File spoon-archives/aut-op-sy.archive/aut-op-sy_1997/aut-op-sy.9709, message 90


Date: Tue, 23 Sep 1997 01:02:04 -0500
From: Michael Novick <mnovick-AT-laedu.lalc.k12.ca.us>
Subject: AUT: Australia puts right to pollute over survival of small Pacific


07:08 AM ET 09/20/97

Australia in hot water in Pacific greenhouse row

	 
	(Updates with more detail, quotes)
	    By Terry Friel
	    RAROTONGA, Cook Islands, Sept 19 (Reuter) - Australian
leader John Howard came to this idyllic tropical island to patch
up relations with the Pacific, but left on Friday after sending
them to a new low and splitting the region's key political club.
	    Pacific leaders were outraged that Howard put Australian
interests ahead of their fate in forcing them to sign on to his
stand against binding uniform cuts in greenhouse gas emissions.
	    The 16-member South Pacific Forum's small island nations --
which fear being submerged by rising seas -- had pleaded with
Howard at the forum's annual summit to abandon his tough stand
ahead of a world climate change conference in the Japanese city
of Kyoto in December.
	    But Howard refused and Australian officials had said he
would boycott the normally uncontroversial forum communiqui if
forced into a corner, in a battle that pitted the dominant South
Pacific power against some of the tiniest nations on earth.
	    In one of the forum's worst divisions in recent years,
officials said leaders agreed for the sake of unity to endorse
the Australian prime minister's plan, which notes concerns over
the impact of the greenhouse effect and urges international
action but shuns uniform compulsory targets for reductions.
	    ``It was just a win by John Howard against 15 nations,''
said Tuvalu Prime Minister Bikenibeu Paeniu, whose tiny,
low-lying nation would be swamped by rising sea levels.
	    ``Being small, we depend on them so much, we had to give in
to what they wanted.
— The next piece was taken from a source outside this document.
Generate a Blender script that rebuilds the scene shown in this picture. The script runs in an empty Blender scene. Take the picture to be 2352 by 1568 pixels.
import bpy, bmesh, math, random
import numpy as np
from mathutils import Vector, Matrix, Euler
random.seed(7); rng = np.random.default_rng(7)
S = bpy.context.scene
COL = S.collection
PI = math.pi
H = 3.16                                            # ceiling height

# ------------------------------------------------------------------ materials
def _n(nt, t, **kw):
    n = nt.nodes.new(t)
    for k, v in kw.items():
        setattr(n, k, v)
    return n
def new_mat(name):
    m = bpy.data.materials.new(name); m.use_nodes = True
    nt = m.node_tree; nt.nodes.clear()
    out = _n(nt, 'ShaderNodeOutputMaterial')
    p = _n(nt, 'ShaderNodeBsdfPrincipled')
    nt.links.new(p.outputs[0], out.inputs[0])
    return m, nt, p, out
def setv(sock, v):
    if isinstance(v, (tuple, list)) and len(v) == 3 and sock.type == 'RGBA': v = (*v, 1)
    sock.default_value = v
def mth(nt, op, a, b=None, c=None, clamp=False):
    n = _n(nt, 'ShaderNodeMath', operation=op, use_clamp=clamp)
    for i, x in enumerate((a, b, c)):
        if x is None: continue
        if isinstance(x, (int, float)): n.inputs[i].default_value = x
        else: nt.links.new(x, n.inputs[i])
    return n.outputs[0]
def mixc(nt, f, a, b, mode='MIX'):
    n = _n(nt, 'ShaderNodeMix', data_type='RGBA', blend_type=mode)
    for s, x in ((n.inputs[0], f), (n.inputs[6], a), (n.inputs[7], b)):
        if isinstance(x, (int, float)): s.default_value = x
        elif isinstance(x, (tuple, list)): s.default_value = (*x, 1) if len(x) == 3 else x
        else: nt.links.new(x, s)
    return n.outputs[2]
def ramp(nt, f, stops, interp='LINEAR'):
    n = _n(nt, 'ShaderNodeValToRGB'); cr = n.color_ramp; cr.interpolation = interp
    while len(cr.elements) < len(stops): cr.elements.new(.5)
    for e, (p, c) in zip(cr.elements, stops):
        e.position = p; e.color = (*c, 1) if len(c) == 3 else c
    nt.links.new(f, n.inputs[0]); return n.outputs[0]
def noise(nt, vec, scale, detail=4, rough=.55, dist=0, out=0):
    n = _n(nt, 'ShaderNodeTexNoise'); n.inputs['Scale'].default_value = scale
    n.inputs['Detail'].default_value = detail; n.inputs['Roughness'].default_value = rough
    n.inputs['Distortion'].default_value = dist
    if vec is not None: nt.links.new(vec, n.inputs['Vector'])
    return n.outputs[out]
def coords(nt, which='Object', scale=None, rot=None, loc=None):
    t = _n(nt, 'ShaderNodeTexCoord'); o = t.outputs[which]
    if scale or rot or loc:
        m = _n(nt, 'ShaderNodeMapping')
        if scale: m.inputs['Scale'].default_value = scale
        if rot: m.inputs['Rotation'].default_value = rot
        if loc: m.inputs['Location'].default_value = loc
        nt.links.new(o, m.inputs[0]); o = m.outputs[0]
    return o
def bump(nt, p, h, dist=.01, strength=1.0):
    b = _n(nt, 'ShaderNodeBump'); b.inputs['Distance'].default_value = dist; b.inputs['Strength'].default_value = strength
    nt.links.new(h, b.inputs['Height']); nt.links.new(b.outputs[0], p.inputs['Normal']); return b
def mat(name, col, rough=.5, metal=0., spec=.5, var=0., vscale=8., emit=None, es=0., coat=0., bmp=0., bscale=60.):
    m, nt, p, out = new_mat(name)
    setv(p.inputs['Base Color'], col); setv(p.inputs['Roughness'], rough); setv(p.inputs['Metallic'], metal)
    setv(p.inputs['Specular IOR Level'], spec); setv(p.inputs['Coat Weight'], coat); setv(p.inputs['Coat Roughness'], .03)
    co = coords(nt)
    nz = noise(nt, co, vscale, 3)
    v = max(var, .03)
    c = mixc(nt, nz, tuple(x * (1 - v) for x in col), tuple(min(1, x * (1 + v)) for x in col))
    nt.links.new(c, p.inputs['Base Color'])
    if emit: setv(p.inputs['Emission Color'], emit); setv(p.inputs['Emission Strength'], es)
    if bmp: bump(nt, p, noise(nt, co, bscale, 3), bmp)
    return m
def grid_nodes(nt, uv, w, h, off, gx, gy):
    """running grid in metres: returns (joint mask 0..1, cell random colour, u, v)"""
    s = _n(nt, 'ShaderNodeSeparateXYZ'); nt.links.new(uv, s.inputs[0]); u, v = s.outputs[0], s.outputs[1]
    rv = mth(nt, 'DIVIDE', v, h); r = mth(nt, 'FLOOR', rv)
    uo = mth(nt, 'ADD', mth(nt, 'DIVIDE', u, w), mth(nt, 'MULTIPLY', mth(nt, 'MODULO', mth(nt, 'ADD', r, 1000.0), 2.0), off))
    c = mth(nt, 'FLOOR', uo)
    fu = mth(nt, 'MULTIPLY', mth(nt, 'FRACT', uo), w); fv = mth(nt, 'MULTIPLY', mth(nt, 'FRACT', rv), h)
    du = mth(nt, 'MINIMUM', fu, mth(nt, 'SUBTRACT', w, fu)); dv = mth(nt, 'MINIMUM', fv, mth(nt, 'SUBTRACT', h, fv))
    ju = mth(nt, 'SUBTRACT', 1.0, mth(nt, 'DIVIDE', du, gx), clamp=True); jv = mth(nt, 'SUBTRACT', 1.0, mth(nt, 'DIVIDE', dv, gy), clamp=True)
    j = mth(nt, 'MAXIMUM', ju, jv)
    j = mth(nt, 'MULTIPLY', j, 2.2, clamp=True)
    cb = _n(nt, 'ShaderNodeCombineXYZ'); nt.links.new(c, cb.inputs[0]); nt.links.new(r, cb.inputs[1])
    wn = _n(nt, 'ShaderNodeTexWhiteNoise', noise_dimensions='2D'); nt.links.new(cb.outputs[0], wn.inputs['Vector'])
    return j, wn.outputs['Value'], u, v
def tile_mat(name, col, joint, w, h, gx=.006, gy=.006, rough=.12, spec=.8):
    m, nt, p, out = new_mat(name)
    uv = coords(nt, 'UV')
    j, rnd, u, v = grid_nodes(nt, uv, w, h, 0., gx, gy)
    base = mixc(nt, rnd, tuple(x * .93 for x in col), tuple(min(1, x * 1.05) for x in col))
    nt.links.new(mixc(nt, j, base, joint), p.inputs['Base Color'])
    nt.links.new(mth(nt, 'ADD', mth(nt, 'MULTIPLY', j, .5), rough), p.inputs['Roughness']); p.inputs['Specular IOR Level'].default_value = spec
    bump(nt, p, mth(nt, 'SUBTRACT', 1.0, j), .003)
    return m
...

From Australia, there was no compromise, it
was just 'no, no, no, no'. All of us were solid, united.''
	    Howard said the outcome from the three-day summit which
ended on Friday protected Australia's interests while
recognising the fears of island nations.
	    ``It's a fair outcome. It's a very good outcome for
Australia,'' he told reporters.
	    Canberra, which relies heavily on energy exports, has warned
tough, binding targets would throw thousands of Australians out
of work and shave billions from the national economy.
	    ``My responsibility at the end of the day, always above
everything else, is to protect Australian interests.''
	    ``I go into these things to try to get an outcome first of
all that's good for my country and for employees in my
country.''
	    Howard was forced to attend the summit in a bid to repair
relations with the region, damaged by publication of a leaked
secret paper scathingly critical of some Pacific economies and
labelling some leaders and key figures as corrupt or incompetent
and detailing their personal habits in lurid detail.
	    The Australian leader, dogged by resignation rumours, said
he felt fit and happy in the job after his arrival.
	    But he looked drawn and uneasy, appearing uncomfortable at
the relaxed and casual Polynesian-style social evenings and
often standing alone, rarely chatting with his counterparts in
public.
	    Small island nations such as Tuvalu had wanted forum
endorsement of their call for tough and binding cuts in
emissions in what they said was a matter of survival.
	    ``They spoke very passionately about their love for their
home and their concern at the threat that rising sea levels will
cause, and at times I can tell you the discussions got quite
warm,'' forum host and Cook Islands Prime Minister Sir Geoffrey
Henry said.
	    New Zealand Prime Minister Jim Bolger said it was one of the
most difficult issues the forum had ever tackled.
	    ``If you are a small, low-lying island state...and you have
a leeway of one or two metres (feet), then the intensity of your
emotions is totally understandable, totally understandable,'' he
told reporters.
	    In its final communiqui, the forum also reaffirmed
traditional commitments to trade liberalisation, increased
economic cooperation and fiscal reforms, more open government,
and repeated its concerns over nuclear waste shipments.
	    It also endorsed Fiji's readmission to the Commonwealth and
backed Papua New Guinea's efforts to negotiate a peaceful end to
the long-running rebellion on Bougainville island.
	    The forum groups Australia, the Cook Islands, the Federated
States of Micronesia, Fiji, Kiribati, the Marshall Islands,
Nauru, New Zealand, Niue, Palau, Papua New Guinea, Samoa, the
Solomon Islands, Tonga, Tuvalu and Vanuatu.